Kein Wunder, dass die Hand zu den Markenzeichen des Menschen gehört. Hände stehen schon in der Bibel für menschliche Kreativität. Sie sind das Werkzeug, mit der wir unsere Welt begreifen und so gestalten, dass sie handhabbar für uns wird. Jede Stärke hat ihre Schwäche: Das Wunderwerkzeug Hand kann dazu verführen, sich zu vergreifen, immer mehr und irgendwann viel zu viel anpacken zu wollen, bis man nicht nur alle Hände voll zu tun hat, sondern einem die Sachen ganz aus der Hand gleiten. Eine zusätzliche Hand, bitte! Im Alten Testament streckt Mose seine Hand über das Meer aus – und Gott lässt wie im Handumdrehen einen Wind brausen, der das Meer teilt. Das Rote Meer bekommt grüne Welle und das Volk Israel zieht trockenen Fußes aus der Sklaverei in die Freiheit. (2. Mose 14, 21 ff.)
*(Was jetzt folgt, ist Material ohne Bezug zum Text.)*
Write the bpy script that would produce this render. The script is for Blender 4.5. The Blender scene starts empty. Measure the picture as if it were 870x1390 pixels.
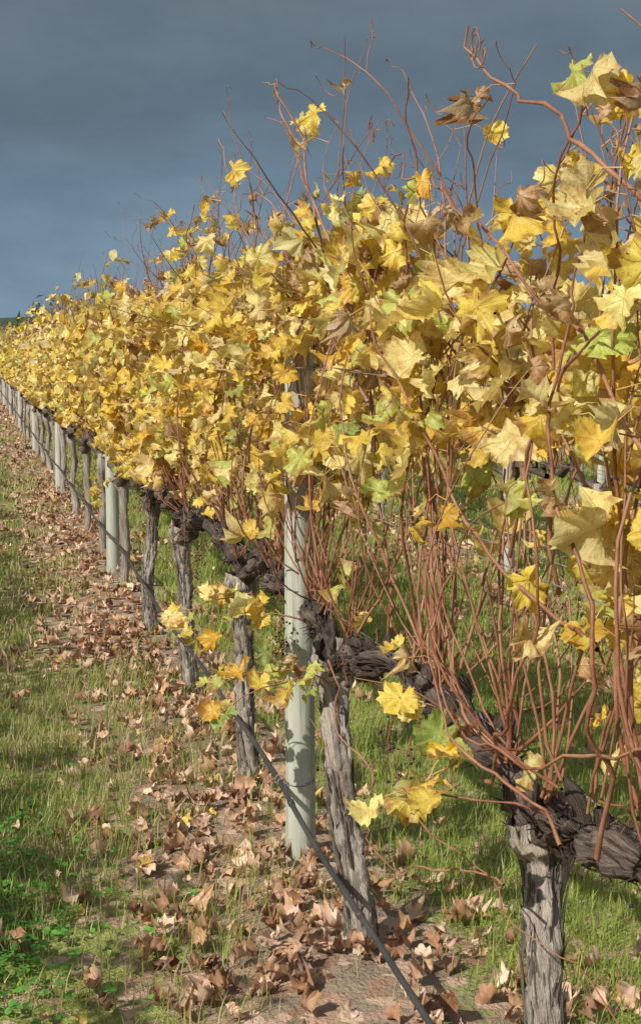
import bpy, math
import numpy as np
RNG=np.random.default_rng(7)
SC=bpy.context.scene
pi=math.pi

# ------------------------------------------------------------------ helpers
def vnoise(P):
    P=np.asarray(P,dtype=np.float64)
    i=np.floor(P).astype(np.int64); f=P-i; f=f*f*(3-2*f)
    def h(x,y,z):
        n=(x*374761393+y*668265263+z*2147483647+1013904223)&0xffffffff
        n=((n^(n>>13))*1274126177)&0xffffffff
        n=(n^(n>>16))&0xffffffff
        return n/4294967295.0
    r=0
    for a in (0,1):
        wx=f[...,0] if a else 1-f[...,0]
        for b in (0,1):
            wy=f[...,1] if b else 1-f[...,1]
            for c in (0,1):
                wz=f[...,2] if c else 1-f[...,2]
                r=r+wx*wy*wz*h(i[...,0]+a,i[...,1]+b,i[...,2]+c)
    return r
def n2(x,y,sc,off=0.0):
    x=np.asarray(x,float);y=np.asarray(y,float)
    return vnoise(np.stack([x*sc+off,y*sc+off*1.7,np.full_like(x,0.37+off)],-1))
def norm(v):
    return v/np.maximum(np.linalg.norm(v,axis=-1,keepdims=True),1e-9)

class Acc:
    def __init__(s): s.V=[];s.T=[];s.C=[];s.U=[];s.M=[];s.n=0
    def add(s,V,T,C=None,U=None,m=0):
        V=V.reshape(-1,3); T=T.reshape(-1,3)
        s.V.append(V); s.T.append(T+s.n)
        if C is None: C=np.ones((len(V),4))*0.5
        if U is None: U=np.zeros((len(V),3))
        s.C.append(C.reshape(-1,4)); s.U.append(U.reshape(-1,3)); s.M.append(np.full(len(T),m,dtype=np.int32)); s.n+=len(V)
    def mesh(s,name,mats,smooth=True):
        me=bpy.data.meshes.new(name)
        for m in mats: me.materials.append(m)
        if s.n==0: return me
        V=np.concatenate(s.V);T=np.concatenate(s.T);C=np.concatenate(s.C);U=np.concatenate(s.U);M=np.concatenate(s.M)
        me.vertices.add(len(V)); me.vertices.foreach_set('co',V.astype(np.float32).ravel())
        me.loops.add(len(T)*3); me.loops.foreach_set('vertex_index',T.astype(np.int32).ravel())
        me.polygons.add(len(T)); me.polygons.foreach_set('loop_start',np.arange(0,len(T)*3,3,dtype=np.int32))
        me.polygons.foreach_set('material_index',M)
        me.polygons.foreach_set('use_smooth',np.full(len(T),smooth))
        a=me.attributes.new('lc','FLOAT_COLOR','POINT'); a.data.foreach_set('color',C.astype(np.float32).ravel())
        a=me.attributes.new('luv','FLOAT_VECTOR','POINT'); a.data.foreach_set('vector',U.astype(np.float32).ravel())
        me.update(calc_edges=True); me.validate()
        return me
def obj(name,me,parent=None,loc=(0,0,0),rotz=0,scale=(1,1,1)):
    o=bpy.data.objects.new(name,me); SC.collection.objects.link(o)
    o.location=loc;o.rotation_euler=(0,0,rotz);o.scale=scale
    if parent: o.parent=parent
    return o

def tubes(P,R,sides,ref=(0.31,0.93,0.12),cap=False):
    P=np.asarray(P,float);R=np.asarray(R,float)
    M,K,_=P.shape
    t=np.empty_like(P); t[:,1:-1]=P[:,2:]-P[:,:-2]; t[:,0]=P[:,1]-P[:,0]; t[:,-1]=P[:,-1]-P[:,-2]
    t=norm(t); ref=np.array(ref)
    a=norm(np.cross(t,ref)); b=np.cross(t,a)
    th=np.arange(sides)*2*pi/sides
    V=P[:,:,None,:]+R[:,:,None,None]*(a[:,:,None,:]*np.cos(th)[None,None,:,None]+b[:,:,None,:]*np.sin(th)[None,None,:,None])
    idx=np.arange(M*K*sides).reshape(M,K,sides)
    A=idx[:,:-1,:];B=np.roll(idx,-1,axis=2)[:,:-1,:];Cc=np.roll(idx,-1,axis=2)[:,1:,:];D=idx[:,1:,:]
    T=np.concatenate([np.stack([A,B,Cc],-1).reshape(-1,3),np.stack([A,Cc,D],-1).reshape(-1,3)])
    L=np.concatenate([np.zeros((M,1)),np.cumsum(np.linalg.norm(P[:,1:]-P[:,:-1],axis=-1),axis=1)],1)
    U=np.stack([np.broadcast_to(np.cos(th)[None,None,:],(M,K,sides)),np.broadcast_to(np.sin(th)[None,None,:],(M,K,sides)),np.broadcast_to(L[:,:,None],(M,K,sides))],-1)
    return V.reshape(-1,3),T,U.reshape(-1,3)

def resample(path,n):
    path=np.asarray(path,float)
    d=np.concatenate([[0],np.cumsum(np.linalg.norm(path[1:]-path[:-1],axis=1))])
    u=np.linspace(0,d[-1],n)
    out=np.stack([np.interp(u,d,path[:,k]) for k in range(3)],1)
    k=max(1,n//(len(path)*3))
    if k>1:
        for _ in range(3):
            pad=np.pad(out,((k,k),(0,0)),mode='edge')
            c=np.cumsum(np.concatenate([np.zeros((1,3)),pad]),0)
            sm=(c[2*k+1:]-c[:-2*k-1])/(2*k+1)
            out[1:-1]=sm[1:-1]
    return out

# ------------------------------------------------------------------ leaf templates
KA=np.radians([0,13,27,41,56,71,85,99,116,134,150,166,180])
KR=np.array([1,.94,.82,.86,.94,.86,.76,.79,.80,.75,.66,.50,.10])
def template(nout,rings,serr):
    th=np.linspace(-pi,pi,nout,endpoint=False)+pi/nout
    r=np.interp(np.abs(th),KA,KR)
    if serr: r=r*(1+serr*np.where(np.arange(nout)%2==0,1,-1)*(1+.5*np.sin(th*5+1)))
    pts=[(0,0)];rad=[0]
    for f in rings:
        for a,q in zip(th,r):
            rr=q*f if f==1 else f*(q*0.7+0.3*0.7)
            pts.append((math.sin(a)*rr,math.cos(a)*rr));rad.append(f)
    T=[]
    for i in range(nout):
        j=(i+1)%nout
        T.append((0,1+j,1+i))
        for k in range(len(rings)-1):
            a=1+k*nout;b=a+nout
            T.append((a+i,a+j,b+j));T.append((a+i,b+j,b+i))
    return np.array(pts),np.array(rad),np.array(T)
T0=template(40,(.4,.75,1),.06); T05=template(22,(.55,1),.06); T1=template(14,(1,),.0); T2=template(8,(1,),0)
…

So eine Befreiungstat könnte man täglich brauchen! Die Hand ausstrecken und die Einkaufstüten, die Mails, Anrufe und Aufgaben teilen, so dass man unbeschadet durch ihre Fluten hindurch kommt. Vermutlich wäre es gut, für einen Moment alles aus der Hand zu legen, so dass die Hände wieder frei werden für so einen Befreiungsakt. Die Hände mal ein bisschen in den Schoß legen, vielleicht sogar sie falten, was ja ausdrückt: Ich muss nicht alles alleine schaffen. Ich vertraue mich, meine Schaffenskraft, meinen Willen der Hand Gottes an. „Ora et labora“ lautet die Regel des Heiligen Benedikt. Bete und arbeite. Beides gehört zusammen. Alle Hände voll zu tun und die Hände frei machen, um von Gott her Neues aufzunehmen.